Uitspraak
Amsterdam
Hoge Raad
In deze zaak heeft de Hoge Raad op 13 september 2024 uitspraak gedaan in een cassatieprocedure tegen een uitspraak van het Gerechtshof Amsterdam. De zaak betreft een beroep in cassatie van belanghebbende, vertegenwoordigd door S.J.J.G. Fernandes, tegen een uitspraak van het Gerechtshof van 10 oktober 2023, nummer 22/02338. Dit hoger beroep volgde op een eerdere uitspraak van de Rechtbank Amsterdam, nummer AMS 22/685, waarin een naheffingsaanslag in de parkeerbelasting aan belanghebbende was opgelegd.

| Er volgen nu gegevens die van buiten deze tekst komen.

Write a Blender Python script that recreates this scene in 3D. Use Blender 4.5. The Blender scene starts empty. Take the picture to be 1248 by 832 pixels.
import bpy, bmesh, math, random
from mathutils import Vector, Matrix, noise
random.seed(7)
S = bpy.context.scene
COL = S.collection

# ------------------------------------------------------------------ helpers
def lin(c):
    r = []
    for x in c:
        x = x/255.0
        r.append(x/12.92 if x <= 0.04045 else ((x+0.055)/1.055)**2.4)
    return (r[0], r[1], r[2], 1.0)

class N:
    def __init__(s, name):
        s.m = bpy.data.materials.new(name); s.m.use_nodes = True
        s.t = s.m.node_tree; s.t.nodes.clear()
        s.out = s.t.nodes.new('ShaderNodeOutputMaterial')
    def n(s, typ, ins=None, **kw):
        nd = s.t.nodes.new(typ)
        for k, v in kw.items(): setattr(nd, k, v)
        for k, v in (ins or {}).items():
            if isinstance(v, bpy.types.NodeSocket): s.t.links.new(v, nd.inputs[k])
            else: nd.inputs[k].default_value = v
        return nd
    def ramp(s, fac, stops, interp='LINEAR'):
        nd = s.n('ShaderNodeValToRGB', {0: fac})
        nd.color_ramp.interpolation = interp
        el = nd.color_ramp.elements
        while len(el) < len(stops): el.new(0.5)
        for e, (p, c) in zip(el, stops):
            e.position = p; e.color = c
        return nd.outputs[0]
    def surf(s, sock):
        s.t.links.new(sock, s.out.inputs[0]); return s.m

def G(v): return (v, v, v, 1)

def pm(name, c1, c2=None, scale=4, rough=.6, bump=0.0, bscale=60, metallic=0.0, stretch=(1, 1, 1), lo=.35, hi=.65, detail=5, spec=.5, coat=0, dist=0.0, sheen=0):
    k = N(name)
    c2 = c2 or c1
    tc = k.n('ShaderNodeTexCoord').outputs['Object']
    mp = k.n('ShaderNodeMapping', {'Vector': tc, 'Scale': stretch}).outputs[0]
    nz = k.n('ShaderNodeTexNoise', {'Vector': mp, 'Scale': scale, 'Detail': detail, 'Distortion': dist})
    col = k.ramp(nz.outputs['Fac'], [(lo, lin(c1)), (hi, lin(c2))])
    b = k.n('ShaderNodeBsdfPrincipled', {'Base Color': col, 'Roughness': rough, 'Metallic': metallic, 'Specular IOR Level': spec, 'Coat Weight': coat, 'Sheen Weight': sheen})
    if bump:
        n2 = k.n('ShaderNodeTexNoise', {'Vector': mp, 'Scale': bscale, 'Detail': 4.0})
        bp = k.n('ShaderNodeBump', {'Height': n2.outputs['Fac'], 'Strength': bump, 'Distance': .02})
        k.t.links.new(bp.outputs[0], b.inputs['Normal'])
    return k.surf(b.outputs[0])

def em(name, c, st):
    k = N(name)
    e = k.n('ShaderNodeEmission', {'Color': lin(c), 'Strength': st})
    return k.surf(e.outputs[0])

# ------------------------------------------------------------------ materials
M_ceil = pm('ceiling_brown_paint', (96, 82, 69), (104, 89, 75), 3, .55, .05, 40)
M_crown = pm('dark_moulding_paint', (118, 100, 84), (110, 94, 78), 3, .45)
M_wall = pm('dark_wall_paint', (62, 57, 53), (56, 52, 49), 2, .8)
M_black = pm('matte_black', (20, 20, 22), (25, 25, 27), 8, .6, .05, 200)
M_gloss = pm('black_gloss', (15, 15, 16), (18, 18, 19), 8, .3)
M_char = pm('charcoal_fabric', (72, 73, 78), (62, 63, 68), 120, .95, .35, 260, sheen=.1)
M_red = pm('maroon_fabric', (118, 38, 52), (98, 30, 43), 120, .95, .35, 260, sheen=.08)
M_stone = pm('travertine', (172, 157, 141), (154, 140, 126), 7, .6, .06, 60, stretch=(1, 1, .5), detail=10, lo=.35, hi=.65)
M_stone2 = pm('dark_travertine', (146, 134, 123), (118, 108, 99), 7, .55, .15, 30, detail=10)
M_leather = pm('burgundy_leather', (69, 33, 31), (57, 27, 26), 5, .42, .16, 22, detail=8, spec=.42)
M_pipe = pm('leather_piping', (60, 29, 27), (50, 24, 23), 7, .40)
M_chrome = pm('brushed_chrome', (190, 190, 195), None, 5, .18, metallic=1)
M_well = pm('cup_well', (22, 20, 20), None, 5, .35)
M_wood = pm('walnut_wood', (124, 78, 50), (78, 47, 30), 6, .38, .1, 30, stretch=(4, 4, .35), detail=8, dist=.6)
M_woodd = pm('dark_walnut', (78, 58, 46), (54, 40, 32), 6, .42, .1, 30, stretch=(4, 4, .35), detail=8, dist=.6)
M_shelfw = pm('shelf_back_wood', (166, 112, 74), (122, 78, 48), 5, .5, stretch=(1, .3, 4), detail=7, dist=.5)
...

De Hoge Raad heeft de klachten van belanghebbende over de uitspraak van het Hof beoordeeld. De Hoge Raad concludeert dat de klachten niet kunnen leiden tot vernietiging van de uitspraak van het Hof. Het is niet nodig om de redenen voor dit oordeel verder te motiveren, aangezien de vragen die aan de orde zijn niet van belang zijn voor de eenheid of ontwikkeling van het recht, zoals bedoeld in artikel 81, lid 1, van de Wet op de rechterlijke organisatie.
Daarnaast heeft de Hoge Raad geen aanleiding gezien om een veroordeling in de proceskosten uit te spreken. De beslissing van de Hoge Raad is dat het beroep in cassatie ongegrond wordt verklaard. Dit arrest is openbaar uitgesproken door de raadsheer M.W.C. Feteris als voorzitter, samen met de raadsheren J. Wortel en A.E.H. van der Voort Maarschalk, in aanwezigheid van waarnemend griffier F. Treuren.